É proibido proibir o que a lei eleitoral permite, mas Caetano foi vetado
Paula Lavigne e advogados contam como cumpriram todas as exigências da legislação para o evento de arrecadação em favor de Manuela e Boulos
A produtora Paula Lavigne e o cantor Caetano Veloso são hoje prova viva de que, mesmo com os avanços na legislação eleitoral brasileira nos últimos anos, ainda há atrasos e erros na leitura das normas que regulamentam atos de campanhas políticas durante as eleições.
Os candidatos Manuela D’Ávila (PCdoB) e Guilherme Boulos (PSOL), que disputam respectivamente as prefeituras de Porto Alegre e de São Paulo, anunciaram recentemente um show fechado de Caetano para arrecadação de recursos financeiros – tipo de evento que é permitido pela legislação eleitoral.
No entanto, a Justiça entendeu de outra forma. Acreditou ser algo semelhante a um showmício aberto ao público, que é proibido no período eleitoral, e impediu a realização do evento. Acontece que trata-se de um ato de arrecadação de campanha, como almoços e jantares, e seguia a orientação da legislação eleitoral de ser fechado, com a divulgação de data e hora.
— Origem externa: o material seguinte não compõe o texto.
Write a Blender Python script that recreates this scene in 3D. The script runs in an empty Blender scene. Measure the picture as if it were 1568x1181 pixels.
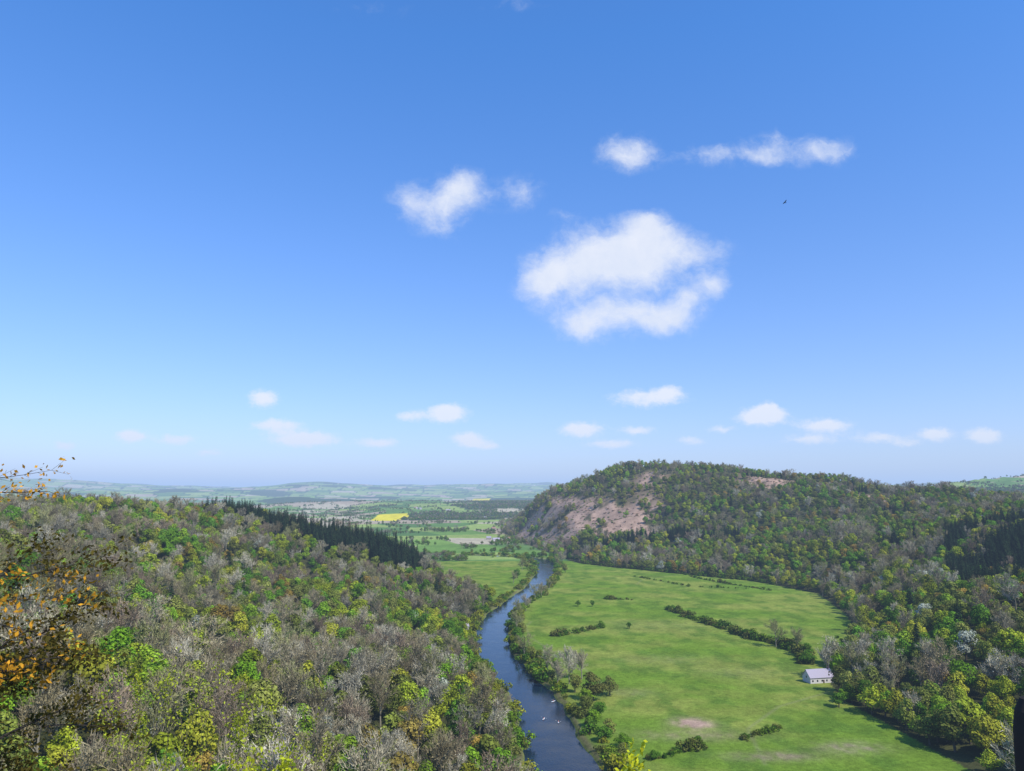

À coluna, Paula Lavigne afirmou estar confiante no recurso feito à Justiça. “Fomos atrás de juristas. Caetano está longe de querer fazer uma coisa fora da lei. Antes dessa proposta, consultamos advogados e todo mundo diz que isso é legal. Realmente, a gente não está entendendo o que está acontecendo. Só por que é música? Não é showmício, não é ‘livemício’. Não tem abuso econômico”, ponderou.
Na avaliação dela, gera estranheza a decisão pela proibição do evento. “Não tem justificativa. Nós estamos [organizando] um evento fechado para arrecadação, que você tem que comprar o ingresso. Não é de graça”, afirmou Lavigne.
A produtora está acompanhada de diversos juristas e especialistas da área eleitoral, entre eles Maria Claudia Buchianeri Pinheiro, Marilda Silveira, Ana Carolina Clève e o ex-ministro do Tribunal Superior Eleitoral (TSE) Henrique Neves. Um dos pontos demonstrados é que não se trata, no caso de Caetano, de evento de entretenimento gratuito, num ato de promoção de candidatura.
“E por que a lei faz isso [em relação a eventos públicos]? Porque ela entende que quando se oferece gratuitamente ao eleitor uma diversão, uma arte, isso acaba se convertendo em um fator de arregimentação artificial de público. A pessoa vai não porque gostaria de ouvir o candidato, mas pelo show e apresentação, o que quebra a autenticidade do ato de comparecimento do eleitor”, afirma Maria Claudia Buchianeri Pinheiro.
Com as recentes mudanças no financiamento de campanhas eleitorais, que restringiu o acesso às doações, ficou regulamentado que os candidatos podem produzir eventos fechados para a arrecadação de valores para as suas candidaturas. Em parecer sobre o caso de Caetano, Henrique Neves afirmou que “a realização de evento de arrecadação não é primordialmente destinada a obtenção do voto daqueles que efetuam doação eleitoral para financiar a campanha”.
“Seria redundante tentar convencer quem já apoia a candidatura. A finalidade do evento é arrecadar doações eleitorais para quem já é o candidato da preferência do participante. A sua realização, além de admitida pela legislação, é fiscalizada pela Justiça Eleitoral, a quem […] deve ser comunicada com antecedência”, escreveu Henrique Neves.
Perguntada se a decisão que está impedindo o evento gera frustração, Paula Lavigne afirma que sim. Para ela, há uma má vontade da Justiça. “Não justifica. Acaba atrapalhando. Bem ou mal, já estamos duas semanas nessa. Podíamos estar vendendo ingresso. Poderia estar arrecadando para eles [Manuela e Boulos], e acaba atrasando”.
O evento fechado de Caetano estava previsto para ocorrer no dia 7 de novembro em plataforma digital, e com a cobrança de R$ 60 por acesso. O ingresso iria direto para o financiamento das campanhas de Manuela D’Ávila e de Guilherme Boulos.
A esperança de Lavigne e Caetano, agora, é que o recurso seja analisado a tempo da arrecadação dos apoios. Para evitar injustiças, seria bom que a decisão fosse tomada de forma célere, o que nem sempre acontece no Brasil. É proibido proibir o que a lei permite.